At any rate, the furor over this case is misplaced. Any decisions regarding the continued prosecution of Polanski must take into account the voice of the victim in order to hear it yelling, once again, "No Mas." The press and, especially, our legal communities should be supporting her instead of their own self-indulgent ideas about justice. They should acknowledge that in 1978 there was an agreed-upon sentence. This case should not be determined by the kind of sentence that Polanski would receive now, but by the sentence he was set to receive at the time under the negotiated agreements. Plea arrangements are made every day in the criminal justice system, for better or for worse. Courts are not supposed to reject them because a judge is narcissistically calculating his Nielsen ratings. Any court that has accepted a defendant's allocution to a crime based on a set term of imprisonment, however mild it may seem in retrospect, is not supposed to reject its decision surreptitiously and without notice to the defendant. The system was and is still broken. So far, it has not been concerned about justice for Samantha either then or now. Even though a trial judge in the United States has allegedly already acknowledged that prior substantial misconduct occurred, he has refused to dismiss the case because of some arcane fugitive doctrine. And the district attorney's office which was pointedly asked in the recent appellate legal argument if it has an interest in doing justice by "finding out what happened here?" reportedly replied not with action but by offering an excuse for inaction. "Yes, we are interested. But I'm not sure we have the proper agency to do this." And despite criticism of both the past events and the historical players, the California appellate court offered no judicial remedy for the "extremely serious allegations of judicial and prosecutorial misconduct that have been brought forward."

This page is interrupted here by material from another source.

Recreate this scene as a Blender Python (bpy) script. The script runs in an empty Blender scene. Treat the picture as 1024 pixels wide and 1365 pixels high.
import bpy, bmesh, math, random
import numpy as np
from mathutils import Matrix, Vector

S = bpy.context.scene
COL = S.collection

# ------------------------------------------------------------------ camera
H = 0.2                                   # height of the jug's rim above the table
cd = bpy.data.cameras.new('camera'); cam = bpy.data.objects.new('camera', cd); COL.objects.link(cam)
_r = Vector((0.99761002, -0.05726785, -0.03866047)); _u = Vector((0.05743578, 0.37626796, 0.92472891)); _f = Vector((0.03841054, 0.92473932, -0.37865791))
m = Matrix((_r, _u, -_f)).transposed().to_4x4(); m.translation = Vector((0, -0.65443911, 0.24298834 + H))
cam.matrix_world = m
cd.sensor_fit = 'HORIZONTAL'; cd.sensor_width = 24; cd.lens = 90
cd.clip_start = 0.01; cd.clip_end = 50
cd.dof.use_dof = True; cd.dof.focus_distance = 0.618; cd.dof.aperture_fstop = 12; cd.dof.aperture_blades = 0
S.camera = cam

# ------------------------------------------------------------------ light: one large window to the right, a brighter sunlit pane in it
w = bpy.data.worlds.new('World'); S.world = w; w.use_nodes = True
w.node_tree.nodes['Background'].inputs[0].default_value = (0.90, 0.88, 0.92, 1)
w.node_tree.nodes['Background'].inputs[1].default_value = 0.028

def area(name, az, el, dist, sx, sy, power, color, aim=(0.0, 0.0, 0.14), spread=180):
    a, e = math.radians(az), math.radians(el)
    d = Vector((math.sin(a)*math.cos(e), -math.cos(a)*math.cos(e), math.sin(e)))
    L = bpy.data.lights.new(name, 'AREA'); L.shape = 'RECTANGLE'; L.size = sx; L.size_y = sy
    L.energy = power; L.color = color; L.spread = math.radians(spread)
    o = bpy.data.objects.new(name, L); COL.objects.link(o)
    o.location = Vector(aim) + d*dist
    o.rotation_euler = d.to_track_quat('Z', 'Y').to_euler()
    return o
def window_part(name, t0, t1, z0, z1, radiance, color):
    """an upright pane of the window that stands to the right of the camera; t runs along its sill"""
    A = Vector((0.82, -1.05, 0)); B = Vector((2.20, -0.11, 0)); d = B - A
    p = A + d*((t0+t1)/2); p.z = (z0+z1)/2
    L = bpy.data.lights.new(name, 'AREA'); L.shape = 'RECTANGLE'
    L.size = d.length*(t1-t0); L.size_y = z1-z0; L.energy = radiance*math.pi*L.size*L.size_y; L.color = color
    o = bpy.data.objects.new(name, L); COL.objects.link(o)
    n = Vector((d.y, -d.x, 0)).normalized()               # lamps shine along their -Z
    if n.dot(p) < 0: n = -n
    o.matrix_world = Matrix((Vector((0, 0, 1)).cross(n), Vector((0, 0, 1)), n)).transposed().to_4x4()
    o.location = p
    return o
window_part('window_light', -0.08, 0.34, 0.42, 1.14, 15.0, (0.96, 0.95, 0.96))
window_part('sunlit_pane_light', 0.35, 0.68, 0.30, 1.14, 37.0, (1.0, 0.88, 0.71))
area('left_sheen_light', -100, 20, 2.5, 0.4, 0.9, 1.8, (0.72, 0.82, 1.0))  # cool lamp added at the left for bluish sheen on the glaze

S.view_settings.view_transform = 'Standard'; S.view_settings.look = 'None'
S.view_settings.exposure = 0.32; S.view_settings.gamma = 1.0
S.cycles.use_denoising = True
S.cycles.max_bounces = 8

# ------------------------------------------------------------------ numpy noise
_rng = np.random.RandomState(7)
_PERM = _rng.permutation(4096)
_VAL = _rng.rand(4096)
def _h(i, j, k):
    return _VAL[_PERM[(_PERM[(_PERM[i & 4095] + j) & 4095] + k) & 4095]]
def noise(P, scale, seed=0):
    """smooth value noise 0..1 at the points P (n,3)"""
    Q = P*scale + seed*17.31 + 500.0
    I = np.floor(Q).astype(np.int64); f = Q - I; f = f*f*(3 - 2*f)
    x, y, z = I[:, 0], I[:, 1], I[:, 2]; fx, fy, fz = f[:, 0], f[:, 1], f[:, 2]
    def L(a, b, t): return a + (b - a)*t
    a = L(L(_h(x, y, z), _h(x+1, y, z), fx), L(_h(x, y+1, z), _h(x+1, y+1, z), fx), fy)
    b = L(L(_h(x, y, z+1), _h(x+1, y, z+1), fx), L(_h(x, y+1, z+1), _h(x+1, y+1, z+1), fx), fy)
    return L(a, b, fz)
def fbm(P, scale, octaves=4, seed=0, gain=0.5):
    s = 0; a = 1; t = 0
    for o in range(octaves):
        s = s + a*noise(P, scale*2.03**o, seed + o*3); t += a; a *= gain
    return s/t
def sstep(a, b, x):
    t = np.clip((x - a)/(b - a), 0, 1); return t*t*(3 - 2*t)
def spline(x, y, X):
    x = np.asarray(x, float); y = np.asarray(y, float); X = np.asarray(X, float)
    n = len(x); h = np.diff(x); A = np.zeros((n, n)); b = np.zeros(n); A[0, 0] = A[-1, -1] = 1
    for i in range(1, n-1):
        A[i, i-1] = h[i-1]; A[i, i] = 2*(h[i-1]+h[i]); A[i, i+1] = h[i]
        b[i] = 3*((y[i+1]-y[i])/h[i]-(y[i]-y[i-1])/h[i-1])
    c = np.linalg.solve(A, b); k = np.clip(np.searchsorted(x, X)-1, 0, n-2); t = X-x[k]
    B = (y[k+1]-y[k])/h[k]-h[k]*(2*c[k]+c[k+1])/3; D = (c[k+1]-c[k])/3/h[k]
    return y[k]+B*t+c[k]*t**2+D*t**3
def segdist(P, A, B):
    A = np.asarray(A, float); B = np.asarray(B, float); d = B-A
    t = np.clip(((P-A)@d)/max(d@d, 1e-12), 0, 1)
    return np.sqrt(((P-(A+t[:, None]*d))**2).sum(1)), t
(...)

As of now, only the Swiss government has the power to ensure that another miscarriage of justice will not occur in the Polanski-Geimer matter. As of now, they are refusing to send Polanski back the United States while an appeal of his case is still viable. The Swiss government must be satisfied that there will be a just and fair adjudication, free from the pressure created by the incessant caterwauling surrounding this case. It must require as a condition of extradition to the United States that the State of California agree both that Polanski will not be sentenced to anything other than his original agreed upon sentence; and second, that no other arrests, such as those for flight, will ensue.